As with most of the drainages in this area we were greeted with steep inclines and heavy woods for the 1st half of the route in. When we emerged from the trees we were in some awesome snow conditions and open terrain.

Cody wanted to make it to the very top of this drainage which would have landed us on running rabbit mountain, but we ascended into heavy clouds and visibility wasn’t great for our first trip up here. Coupled with the fact that his old, out of shape dad would have been struggling severely to reach the summit, we elected to stop about 600’ short of the ridge line.

After a lunch break and admiring the views we made our plans for the descent. Cody wanted to continue up a short distance and then catch a contour line that would allow him to cross over to the snowslip side of the drainage. I would ski down the area we ascended and meet him a few hundred feet below. We figured about 1/2 hour additional for Cody to join me at our meeting point.

The ascent

This is where our lessons learned came to play.
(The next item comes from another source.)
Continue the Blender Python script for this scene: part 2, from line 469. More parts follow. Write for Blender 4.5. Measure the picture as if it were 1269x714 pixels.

As Cody started his descent, he popped his bindings after a hard turn. He lost both skis on the steep downhill. He didn’t see them get carried down with the snow wake and assumed they were buried where he fell. He spent the next hour and half digging with his avalanche shovel attempting to find them buried deep in the heavy snow. Meanwhile I’m waiting at our meeting spot with thoughts of my youngest injured or worse lying up on the mountain. Cody could actually see me waiting, but I could not see him. After much internal debate I felt I had to attempt to make another ascent up the mountain. I reapplied ski skins and headed up the switch backs, which when Cody realized what I was going to do, panicked him. He knew his old dad was in no shape to make another trip up the mountain. I made it close to our lunch spot elevation when I realized that there was no way I was going to be successful in following Cody’s route without exhausting myself and risking both of us being in danger on this mountain. Common sense told me to return to our meeting spot and give him till dark before calling for help. I reached our meet point and was greeted by a woohoo hollering up the mountain. As Cody saw me descending the 2nd time he gave up his search and was attempting to hike down. I’m not sure if his woohoo exhilaration was his happiness of seeing his dad return or the fact that he found his skis stuck in a tree a few hundred feet downslope! I got some nice video of the rest of his descent while cursing him under my breathe for removing some of the color from my hair.

We still had a long ski descent to make before dark so we headed out, both of us thankful that tragedy had been averted. As we visited on the way down Cody was adamant this would not happen again. Next outing we will have radios and ski tethers! He had the items on order before we even arrived home, lessons learned for sure.

Although we had a little scare this ski outing was fabulous. Terrific snow conditions with very little avalanche danger allowed us to ski some very vertical terrain. We are both dreaming of returning to this drainage for future outings, and maybe with some cooperative weather (and me being in better shape) we will make the trip to the top!